Now, if we created today a decentralized cryptocurrency called Tomatocoin (TMT), why or how would this one have any price?


Why do cryptocurrencies have value?

Usually, the interaction between supply and demand determines the market value of cryptocurrencies. When demand outpaces supply, prices tend to rise, and vice versa. The decentralized nature (without middlemen and regulations) of these digital assets means that market forces (people buying and selling) play a crucial role in establishing fair value, as opposed to centralized control seen in traditional financial systems.



About the supply, contrary to most fiat currencies, crypto coins often have an intentional scarcity by design. That means they’re not limitless, but have a capped supply since the beginning. For instance, Bitcoin was designed to issue 21 million coins ever, nothing less and nothing more. Likewise, GBYTE has a limited supply of 1 million GBYTEs. Our Tomatocoin could have a capped supply of 1 million TMT as well, but that’s only the beginning of acquiring a real price. We need demand, people desiring to buy it.


Then, why would people want to buy Tomatocoin? That depends entirely on what benefits or features the coin is offering. Maybe TMT is a stablecoin pegged to the value of the tomato industry. Or perhaps is a representative share in a new investment model for tomato crops. Or it’s just funny, a memecoin like Dogecoin (DOGE), and we can make a funny website to attract buyers. In this case, Tomatocoin would need to offer some added value to create demand.


Bitcoin, on the other hand, is the first-ever cryptocurrency, considered secure and global. It has its value as a cross-border, pseudonymous payment method or speculative investment. Obyte's offer is more decentralized, with smart contracts and cheaper and faster transactions. To sum it up, besides their limited supply, most cryptocurrencies need to provide some other service, benefit, or product to attract customers (demand) and raise their prices from zero.


More reasons for cryptocurrency demand


In general, for the cryptocurrencies that already exist and provide some kind of product/service/benefit, the demand is influenced by several other factors. Growing interest from institutional investors, increased adoption of online transactions, and a desire for financial liberty and privacy contribute to the rising demand worldwide. Additionally, speculative trading and the potential for high returns attract individual investors to the crypto market.

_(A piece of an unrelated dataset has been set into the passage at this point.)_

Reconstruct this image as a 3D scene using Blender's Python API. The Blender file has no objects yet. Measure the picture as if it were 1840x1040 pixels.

The heavy censorship and unstable economy in certain countries are also important adoption drivers. In nations where freedom of speech is restricted, and the flow of information and money is tightly controlled, cryptocurrencies offer a decentralized and censorship-resistant alternative. They provide a means for individuals to engage in financial transactions and access a global financial network without fear of interference.



Besides, in countries facing economic volatility and hyperinflation, cryptocurrencies present a store of value and a hedge against currency devaluation. Citizens in these regions often experience difficulties in preserving their wealth due to the instability of local currencies. Cryptocurrencies like GBYTE, with their limited supply and decentralized nature, are perceived as a more stable and reliable store of value.

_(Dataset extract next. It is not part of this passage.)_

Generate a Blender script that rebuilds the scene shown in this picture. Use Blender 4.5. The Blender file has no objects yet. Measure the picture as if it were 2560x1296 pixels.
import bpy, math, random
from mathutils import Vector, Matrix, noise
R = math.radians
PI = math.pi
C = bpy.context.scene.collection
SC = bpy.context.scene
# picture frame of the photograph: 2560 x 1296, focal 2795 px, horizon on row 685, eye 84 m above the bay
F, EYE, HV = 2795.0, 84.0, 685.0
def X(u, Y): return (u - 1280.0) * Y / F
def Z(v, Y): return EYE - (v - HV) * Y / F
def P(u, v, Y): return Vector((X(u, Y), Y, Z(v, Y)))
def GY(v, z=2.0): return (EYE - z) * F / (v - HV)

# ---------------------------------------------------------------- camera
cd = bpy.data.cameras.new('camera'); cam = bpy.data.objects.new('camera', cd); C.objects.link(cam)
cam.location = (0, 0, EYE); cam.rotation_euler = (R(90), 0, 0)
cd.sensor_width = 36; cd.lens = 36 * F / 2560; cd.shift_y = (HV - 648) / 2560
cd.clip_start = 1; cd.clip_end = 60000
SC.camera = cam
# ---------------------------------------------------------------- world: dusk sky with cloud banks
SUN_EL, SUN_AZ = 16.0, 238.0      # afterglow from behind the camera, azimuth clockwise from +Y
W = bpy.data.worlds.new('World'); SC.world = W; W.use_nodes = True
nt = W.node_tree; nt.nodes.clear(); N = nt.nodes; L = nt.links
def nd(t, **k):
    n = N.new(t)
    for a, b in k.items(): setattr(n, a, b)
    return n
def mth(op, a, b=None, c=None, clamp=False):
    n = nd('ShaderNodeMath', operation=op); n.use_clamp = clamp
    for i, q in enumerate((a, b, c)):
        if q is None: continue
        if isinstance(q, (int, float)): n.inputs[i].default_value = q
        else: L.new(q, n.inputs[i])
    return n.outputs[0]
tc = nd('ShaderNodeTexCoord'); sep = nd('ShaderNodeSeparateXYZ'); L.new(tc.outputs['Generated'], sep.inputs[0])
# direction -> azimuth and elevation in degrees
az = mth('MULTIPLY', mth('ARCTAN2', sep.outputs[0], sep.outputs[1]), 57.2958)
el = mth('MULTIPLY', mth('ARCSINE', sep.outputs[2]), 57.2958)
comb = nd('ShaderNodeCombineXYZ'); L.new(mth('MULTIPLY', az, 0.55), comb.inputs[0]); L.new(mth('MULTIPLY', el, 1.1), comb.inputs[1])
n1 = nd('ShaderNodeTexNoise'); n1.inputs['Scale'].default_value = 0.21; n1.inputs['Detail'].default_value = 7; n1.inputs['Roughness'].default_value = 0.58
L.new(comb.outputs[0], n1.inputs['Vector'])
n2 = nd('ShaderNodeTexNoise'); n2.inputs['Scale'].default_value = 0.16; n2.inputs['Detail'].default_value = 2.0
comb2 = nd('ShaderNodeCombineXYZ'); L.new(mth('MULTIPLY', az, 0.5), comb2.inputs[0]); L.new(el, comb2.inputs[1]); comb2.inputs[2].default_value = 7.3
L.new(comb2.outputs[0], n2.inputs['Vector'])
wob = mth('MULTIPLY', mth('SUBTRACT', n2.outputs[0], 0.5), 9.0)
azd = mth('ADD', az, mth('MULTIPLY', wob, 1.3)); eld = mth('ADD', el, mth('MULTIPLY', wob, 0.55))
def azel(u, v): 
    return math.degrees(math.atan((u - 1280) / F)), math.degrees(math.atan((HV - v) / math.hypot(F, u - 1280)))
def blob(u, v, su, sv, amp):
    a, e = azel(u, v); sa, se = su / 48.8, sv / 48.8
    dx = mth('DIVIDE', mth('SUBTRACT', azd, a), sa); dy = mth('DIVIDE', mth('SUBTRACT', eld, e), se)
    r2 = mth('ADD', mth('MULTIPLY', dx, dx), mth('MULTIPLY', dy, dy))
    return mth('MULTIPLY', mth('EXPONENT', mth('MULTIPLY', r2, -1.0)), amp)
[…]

Speaking of which, the decentralized nature of cryptocurrencies is, likely, their main advantage. No other asset worldwide possesses that characteristic: all traditional currencies, stocks, and commodities (gold, oil, etc.) could be frozen or seized by third parties, for any reason —sometimes unjustified. Only cryptocurrencies provide you with full control of your own funds because only you have the keys.


The more decentralized the network is, the more protected you are. In Obyte, for instance, we eliminated miners as powerful middlemen. We only have less-powerful Order Providers (OPs) to order transactions in a Directed Acyclic Graph (DAG) structure, where everyone can register their operations without permission or interference. In a world full of surveillance and control, the demand for decentralization and privacy is going higher globally!